In the next scene, the mother figure is tapping out Morse code with a hard-soled slipper across four bottoms whilst the bug-eyed houseguest sits bolt upright, jaws agape.

(Despite the physical admonishment he witnessed, the youngster begged to be permitted to return the following week -- he thinks the pre-dawn fun-and-games is customarily the way we live.)

Another thing. How do you clue them when they have passed the stage of wanting to sleep with Mommy?

It wasn't so bad with just the four-year-old, who insists I am the mother cat and she is the kitten. But, there is no king-size bed to accommodate all the clamor in our little Pajamasville. Gesell writes about this problem as if you had just one kid.

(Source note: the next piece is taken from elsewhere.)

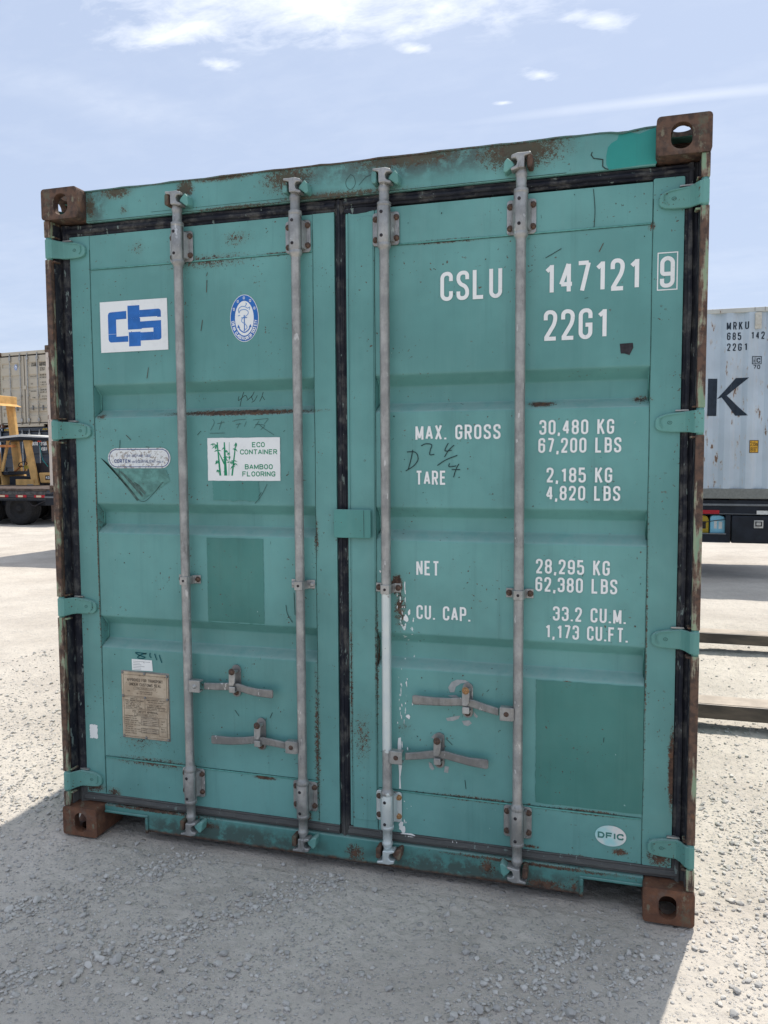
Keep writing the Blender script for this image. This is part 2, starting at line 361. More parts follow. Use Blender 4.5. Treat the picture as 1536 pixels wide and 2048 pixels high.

Try waking up sometime after the other three have snuck into bed with you (unbeknownst because you finally mastered the possum-playing) and you feel like a Timex watch that didn't survive all that intentional jostling.

Gesell says one of the most common fears of children is being afraid of the dark. Mine aren't, I'd venture, because they're always meandering after the light bulbs have grown cold to the touch.

Me? I'm afraid of the light.

It comes much too soon, that sun-drenching reveille. I could swear I'd only closed my eyes for 10 minutes.